Quando chegou ao bairro, a fenda era “pequena”, mas desde 2023 não parou de crescer, colocando em risco também um estaleiro empresarial que, a expensas próprias, tenta conter a erosão. “Temos muito medo. No ano passado caiu uma criança, que encontrámos desmaiada no fundo”, lembra Sofia, acrescentando que a cada época chuvosa “a cova aumenta”.

A Administração Nacional de Estradas (ANE) estima em 100 milhões de meticais (1,3 milhões de euros) o custo para travar a cratera, sob risco de isolar a cidade de Pemba. O governador de Cabo Delgado, Valige Tauabo, reconheceu as dificuldades financeiras, mas prometeu uma intervenção antes do início das chuvas, recorrendo ao uso de pedras para travar a erosão.

Até lá, restam apenas promessas. Sofia, escolhida como chefe de dez casas no bairro, aponta para o vazio onde antes havia habitações: “Aqui tinha uma casa, ali tinha uma casa, já se foi”.

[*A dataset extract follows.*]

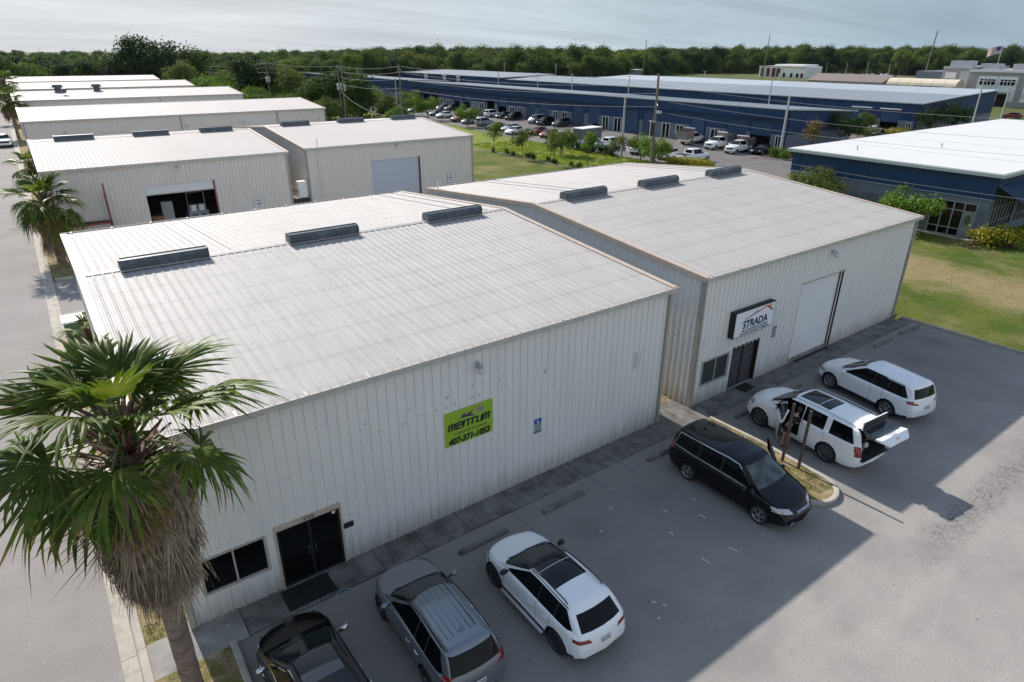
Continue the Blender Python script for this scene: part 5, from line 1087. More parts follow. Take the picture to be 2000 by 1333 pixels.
# ---------------------------------------------------------------- vehicles
def lerpf(tab, x):
    xs = [p[0] for p in tab]; ys = [p[1] for p in tab]; return float(np.interp(x, xs, ys))
def smooth_tab(tab, n=240, win=0.10):
    xs = np.linspace(tab[0][0], tab[-1][0], n); ys = np.interp(xs, [p[0] for p in tab], [p[1] for p in tab]); k = max(1, int(win/(xs[1]-xs[0])))
    pad = np.concatenate([np.full(k, ys[0]), ys, np.full(k, ys[-1])]); ker = np.hanning(2*k+1); ker /= ker.sum(); return xs, np.convolve(pad, ker, 'same')[k:-k]
def car_surface(S, quality=1):
    """lofted body; x forward, y left, z up. S: dict of profile tables given from rear to front."""
    L2 = S['L']/2; W2 = S['W']/2
    tx, tz = smooth_tab(S['top'], win=.09); T = lambda x: float(np.interp(x, tx, tz))
    bx, bz = smooth_tab(S['belt'], win=.25); B = lambda x: float(np.interp(x, bx, bz))
    wx, wz = smooth_tab(S['half'], win=.25); Wd = lambda x: float(np.interp(x, wx, wz))
    gx, gz = smooth_tab(S['bot'], win=.15); G_ = lambda x: float(np.interp(x, gx, gz))
    # stations by arc length of the top profile
    pts = [(x, T(x)) for x in np.linspace(-L2, L2, 700)]; s = [0]
    for a, b in zip(pts, pts[1:]): s.append(s[-1]+math.hypot(b[0]-a[0], (b[1]-a[1])*.9))
    n = 78 if quality > 1 else (44 if quality == 1 else 26)
    st = np.interp(np.linspace(0, s[-1], n), s, [p[0] for p in pts]); tum = S.get('tum', .42)
    V = []; K = 17
    for x in st:
        x = float(x); zt = T(x); zs = min(B(x), zt-.035); zb = min(G_(x), zs-.12); w = Wd(x)*W2; g = zt-zs; wt = w*.945-.025-tum*g; r = min(.085, .32*g); cr = S.get('crown', .05)*min(1, g/.3+.4)
        zc = lambda y: zt-cr*(y/max(wt, .1))**2
        f = min(1, g/.30)
        sec = [(0, zb), (w*.84, zb), (w*.955, zb+.05), (w*.99, zb+.16), (w, (zb+zs)*.5+.02), (w*.992, zs-.16), (w*.978, zs-.07), (w*.96, zs-.015), (w*.945-.008*f, zs+.004),
               (w*.945-.02-tum*g*.12, zs+.10*g), (w*.945-.022-tum*g*.45, zs+.45*g), (w*.945-.025-tum*g*.80, zs+(.80)*g - .0), (wt+.005, zt-r-cr*.6), (wt-.035, min(zt-.22*r-cr, zt)), (wt-.11, zc(wt-.11)), (wt*.5, zc(wt*.5)), (0, zt)]
        sec[5] = (w*.992, max(zs-.16, sec[4][1]+.01)); 
        V.append((x, sec))
    def bend(x, y):
        k = 0; t = x/L2
        if t > .45: k = -S.get('kf', .26)*((t-.45)/.55)**1.6
        elif t < -.55: k = S.get('kr', .16)*((-t-.55)/.45)**1.5
        return x+k*(abs(y)/W2)**2.2 - (.05*(abs(y)/W2)**2 if -.0 < t < .45 else 0)
    vs = []; fs = []
    for x, sec in V:
        full = [(y, z) for y, z in sec]+[(-y, z) for y, z in reversed(sec[1:-1])]
        for y, z in full: vs.append((bend(x, y), y, z))
    m = 2*K-2
    for i in range(len(V)-1):
        for j in range(m): fs.append((i*m+j, (i+1)*m+j, (i+1)*m+(j+1) % m, i*m+(j+1) % m))
    fs.append(tuple(range(m))); fs.append(tuple(range(len(V)*m-1, (len(V)-1)*m-1, -1)))
    return vs, fs, T, B, Wd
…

O medo, porém, não a leva de volta a Macomia: “Tenho muitas crianças pequenas e por isso tenho medo”.

O drama é partilhado por Samuel Matias Tomás, 19 anos, que fugiu de Mocímboa da Praia em 2017 após perder o irmão num ataque terrorista. Em 2024, ergueu casa em Mahate com a família de 11 pessoas. “No tempo chuvoso muitas casas caíram. Estamos a pedir ajuda, pelo menos uma valeta”, apela.

Muitas pessoas perderam a vida aqui (…) Tenho muito medo”, acrescenta, admitindo não ter para onde ir. “Não temos maneira de sair. Não temos nada. Voltar para Mocímboa da Praia não está em causa, tenho medo”.

Entre os que partilham o receio está também Anifa Sufo, 22 anos, deslocada com marido e três filhos. Vê as crianças transformarem a fenda em escorrega improvisado e assume: “Estamos a sentir medo com essa cova. De alguém cair, mesmo as crianças”.

O perigo não é novo. Atimo Ausse Ibraimo, 41 anos, nascido no bairro, recorda que o problema começou há cerca de 15 anos, mas agravou-se nos últimos meses. “Aqui havia casas há muito tempo, já não há. A cova está a andar e vai destruir todas as nossas casas”, alerta, contabilizando pelo menos seis casas já perdidas.

Caminhos antes diretos ficaram interrompidos pela erosão. Para visitar os primos, Atimo precisa agora de andar dez minutos estrada fora. “Estamos a pedir ajuda”, repete, num apelo comum a todos os moradores de Mahate, que temem que a próxima época das chuvas transforme a cratera numa tragédia inevitável.